Every match in a batch settles at one uniform price, anchored to the market's oracle. There is no maker/taker spread to game and no separate "peg" order type; the fair mid is already baked into how every batch clears. A hard circuit breaker, enforced inside the settlement proof, caps how far the clearing price may move from the oracle.

One price per batch

Darknyx clears each tick as a batch auction. The engine collects the orders that cross and computes a single clearing price for that batch, anchored to the market's oracle reference. Every match in the batch, both sides, settles at that one price.

A trader's price_limit is a bound, not the execution price: a bid fills only if the clearing price is at or below its limit, an ask only if at or above. When you fill, you get the batch's uniform clearing price, never worse than your limit, and the same price as your counterparty.

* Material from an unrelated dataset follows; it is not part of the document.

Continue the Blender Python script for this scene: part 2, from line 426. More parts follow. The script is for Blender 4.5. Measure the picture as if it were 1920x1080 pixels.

Why there is no maker/taker

In a continuous order book, the order in which orders arrive and match decides who pays the spread, which creates room for front-running and last-look games. A batch auction removes that surface: within a batch there is no ordering to exploit, no first-mover advantage, and no spread to cross, just the one clearing price. Combined with order privacy (no one sees your resting order), there is nothing for a counterparty to fade or sandwich.

Why there is no "peg" order type

On a continuous venue you peg an order to the mid (or bid/ask) and continuously reprice it so it tracks the market. Darknyx does not need a peg order type, for two reasons:

  1. A dark pool has no public bid/ask to peg to. Resting orders are hidden; there is no visible book to track.
  2. The clearing price is already the fair mid. Every batch clears at an oracle-anchored price. The benefit a peg order chases, "always trade at the current fair price," is native to every match. You express your willingness to trade with a price_limit, and the batch gives you the oracle-anchored clearing price whenever it is within your limit.

So the honest analog of "peg to mid" on Darknyx is simply: place a limit at the worst price you will accept, and let the uniform clearing price do the rest.

The circuit breaker

Each instrument names a circuit_breaker_bps, the maximum deviation, in basis points, of the clearing price from the oracle reference (see Instruments). This bound is enforced inside the zero-knowledge settlement proof, not merely as a server-side policy: a batch whose clearing price falls outside the band cannot produce a valid settlement proof and is rejected on-chain.

The practical effect: if the oracle is stale or the market gaps, Darknyx does not clear rather than clearing at a price far from fair. Your order waits for a batch that prices within the band.

What this means for you

You do not, and cannot, set an execution price; you set a price_limit bound and receive the batch's uniform, oracle-anchored clearing price when it is within your bound and the circuit-breaker band. No spread, no last look, no peg to maintain.